» **Records supplied**

=====

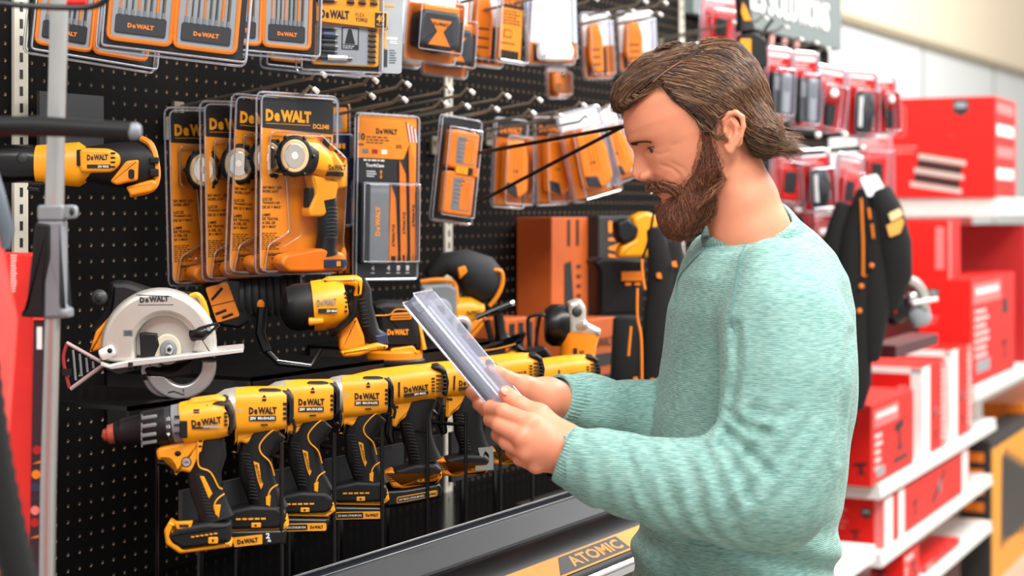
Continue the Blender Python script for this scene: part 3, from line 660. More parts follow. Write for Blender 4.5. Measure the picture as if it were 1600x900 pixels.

=====

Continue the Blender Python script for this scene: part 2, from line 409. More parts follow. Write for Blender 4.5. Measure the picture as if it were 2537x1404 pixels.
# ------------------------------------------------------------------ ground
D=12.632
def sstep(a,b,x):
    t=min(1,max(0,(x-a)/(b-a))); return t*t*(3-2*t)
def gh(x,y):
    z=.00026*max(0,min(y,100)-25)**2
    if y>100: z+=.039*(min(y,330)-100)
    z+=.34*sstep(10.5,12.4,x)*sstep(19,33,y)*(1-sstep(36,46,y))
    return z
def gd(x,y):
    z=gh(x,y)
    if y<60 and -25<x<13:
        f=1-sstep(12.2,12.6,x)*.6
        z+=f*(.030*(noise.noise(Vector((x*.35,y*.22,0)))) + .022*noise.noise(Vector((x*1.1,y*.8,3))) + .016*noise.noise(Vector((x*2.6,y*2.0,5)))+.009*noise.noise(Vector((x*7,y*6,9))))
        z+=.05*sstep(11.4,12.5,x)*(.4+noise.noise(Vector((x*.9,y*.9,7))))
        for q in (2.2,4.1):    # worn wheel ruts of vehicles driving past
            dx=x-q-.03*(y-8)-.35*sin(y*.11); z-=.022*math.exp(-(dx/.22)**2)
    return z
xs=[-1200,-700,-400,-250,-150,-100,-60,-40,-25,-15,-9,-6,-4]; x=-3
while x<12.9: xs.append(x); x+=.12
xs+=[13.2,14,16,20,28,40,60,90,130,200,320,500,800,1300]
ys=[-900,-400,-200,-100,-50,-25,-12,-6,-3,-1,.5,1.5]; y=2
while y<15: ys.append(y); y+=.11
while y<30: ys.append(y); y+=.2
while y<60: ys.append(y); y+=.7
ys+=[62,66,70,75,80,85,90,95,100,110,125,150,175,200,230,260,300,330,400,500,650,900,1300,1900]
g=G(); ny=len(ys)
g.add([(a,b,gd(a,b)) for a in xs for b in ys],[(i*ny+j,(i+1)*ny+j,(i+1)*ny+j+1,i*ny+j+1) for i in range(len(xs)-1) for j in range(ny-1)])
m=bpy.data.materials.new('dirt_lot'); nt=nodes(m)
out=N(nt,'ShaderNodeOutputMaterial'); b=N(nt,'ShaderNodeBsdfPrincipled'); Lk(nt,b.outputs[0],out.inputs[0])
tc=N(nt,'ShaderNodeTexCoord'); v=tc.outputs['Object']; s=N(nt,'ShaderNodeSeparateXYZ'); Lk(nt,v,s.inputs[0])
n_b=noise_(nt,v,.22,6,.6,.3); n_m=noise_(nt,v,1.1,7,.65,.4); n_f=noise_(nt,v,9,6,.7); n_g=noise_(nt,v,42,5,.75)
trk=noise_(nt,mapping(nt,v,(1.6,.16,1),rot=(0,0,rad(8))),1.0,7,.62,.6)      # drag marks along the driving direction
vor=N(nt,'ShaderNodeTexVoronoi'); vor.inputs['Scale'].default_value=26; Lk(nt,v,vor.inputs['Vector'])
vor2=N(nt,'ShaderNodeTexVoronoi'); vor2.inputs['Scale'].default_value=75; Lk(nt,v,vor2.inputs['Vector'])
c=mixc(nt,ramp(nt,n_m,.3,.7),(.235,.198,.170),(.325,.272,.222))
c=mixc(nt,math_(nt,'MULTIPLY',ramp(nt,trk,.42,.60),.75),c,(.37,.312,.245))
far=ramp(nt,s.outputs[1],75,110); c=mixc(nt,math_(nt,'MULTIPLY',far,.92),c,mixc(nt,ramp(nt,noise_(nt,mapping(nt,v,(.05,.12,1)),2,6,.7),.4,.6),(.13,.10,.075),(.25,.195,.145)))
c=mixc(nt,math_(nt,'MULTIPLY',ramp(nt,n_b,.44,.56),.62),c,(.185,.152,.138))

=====

» **Exercise task**
How many lines in the records above contain the word "part"? Reply with the number alone.

» **Result**
2